Specifications Generated: The goal of this work plan is to generate specifications in the following areas, at the Standard maturity level:

·         [FIPA00007] FIPA Content Languages Specification

·         [FIPA00025] FIPA Interaction Protocol Library Specification

·         [FIPA00037] FIPA Communicative Act Library Specification

·         [FIPA00061] FIPA ACL Message Parameter Library Specification

·         [FIPAacl] FIPA Agent Communication Language Specification

 

In addition, the three libraries contain specification documents which define content based on FIPA 99 and FIPA technology submissions, and will be managed in accordance with the procedures set out in the relevant administration document.

 

Plan for Work: The technical committee constituted by this work plan will take overall responsibility for producing the generated specifications. Because the specifications are tightly linked, various sub-committees of the overall agent communication technical committee will specialize in each area. Work to meet the plan goals will take place at FIPA meetings and throughout the year.

 

Specifically, we will:

·         Recast the FIPA 2000 ACL specification into a set of independently managed libraries for communicative acts, ACL message parameters, content languages, and interaction protocols.

·         Maintain these specifications and libraries by accepting and evaluating submissions from FIPA members and others.

·         Interface with the rest of the FIPA technical committees on issues of agent communication, and respond to problems and inconsistencies across the entire FIPA specification set.

 

Function as a collection point for feedback from implementations of the Experimental standards, and use this feedback to determine which of the Experimental standards to propose to the FIPA membership as Standard.

 

Milestones:It is anticipated that the work of generating the specifications in the FIPA 2000 format and bringing them to the Preliminary stage will be largely complete by 2000/04, and to the Experimental stage by 2000/07. Promotion of the specifications to the Standard level will depend on the progress of implementation work and the feedback received by this technical committee.

 

Future Work: Future work is anticipated in specifying non-BDI semantics, formally grounded accounts of interaction protocols, interaction protocol definition formalisms, limited-power and resource-aware logical frameworks, the linkage between large-scale agent policies and communication issues, ontology specification, and several other topics. This work will eventually be reflected in FIPA’s specifications for agent communication, and the technical committee constituted by this work plan will strive to be informed about developments in these and other areas. However, developing and/or standardizing these technologies will be addressed in a future work plan.

 

Dependencies: The specifications produced under this work plan depend on and interact with [FIPA00001] as well as the proposed work on policies. They also tightly interact with each other. These specifications are used by almost every other FIPA standard, and are a core part of FIPA’s standards set.

 

The individual library elements in this specification set may incorporate (by reference or inclusion) several external specifications for core technologies.  These include specific content languages and representation systems (e.g. KIF, XML), protocol specification formalisms (e.g. the OMG AUML spec), other agent communication frameworks (e.g. ARCOL, KAoS), and other agent-related technologies.

 

Support:

·         Luis Botelho, ADETTI

·         Jeff Bradshaw, Institute for Human and Machine Cognition/UWF

·         Mark Greaves, Boeing

·         Fabio Bellifemine, CSELT

·         Monique Calisti, EPFL

·         Tierry Bouron, France Telecom

·         Makoto Okada, Fujitsu Laboratories

·         Frank McCabe, Fujitsu Laboratories of America

·         Abe Mamdani, Imperial College

·         Jeremy Pitt, Imperial College

·         Jim Cunningham, Imperial College

·         Jim Odell, James Odell Associates

·         Nina Berry, Sandia National Laboratory

·         Bernhard Bauer, Siemens AG

·         Donald Steiner, Siemens TTB

·         Tim Finin, UMBC

·         Yannis Labrou, UMBC

 

FAB Comments:

The FAB have the following requirements to make in approving this work plan:

·         The work plan should only be concerned with the finalisation of the ACL specifications.

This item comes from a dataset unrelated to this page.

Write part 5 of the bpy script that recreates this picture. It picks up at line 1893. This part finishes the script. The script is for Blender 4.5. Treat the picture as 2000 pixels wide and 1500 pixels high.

·         New work (that is, the introduction of new communicative acts, content languages and/or interaction protocols) should be proposed through a new work plan.

 

The FAB have the following recommendations for this work plan:

·         That the specifications are submitted to the FAB early enough so that they can be approved for Experimental status at the 2000/07 meeting. This would require one month prior submission to the membership and one month prior submission to the FAB; two months before the 2000/07 meeting.

·         That the library of components, in particular the content languages and the interaction protocols, also include recommendations to developers about how to choose between them, for instance, when should they use CCL instead of SL-1? Consider the differences between the descriptions of SL0, SL1, SL2 and SL as reported in the current standard [FIPA00008] and decide whether these help developers make a choice about which to use:

o        "Profile 0 of SL is the minimal subset of the SL content language. It allows the representation of actions, the determination of the result a term representing a computation, the completion of an action and simple binary propositions,"

o        "Profile 1 of SL extends the minimal representational form of SL0 by adding Boolean connectives to represent propositional expressions," and,

o        "Profile 2 of SL is a subset of the SL content language which still allows first order predicate and modal logic, but is restricted to ensure that it is decidable."

·         That this technical committee consider the possibility of merging SL-0 and SL-1 into a single language.

·         That this technical committee specify if, when and how a content expressed in content language X can be converted into content language Y. When it cannot, that the technical committee make clear in specifications that agents using content language X and content language Y can never interoperate.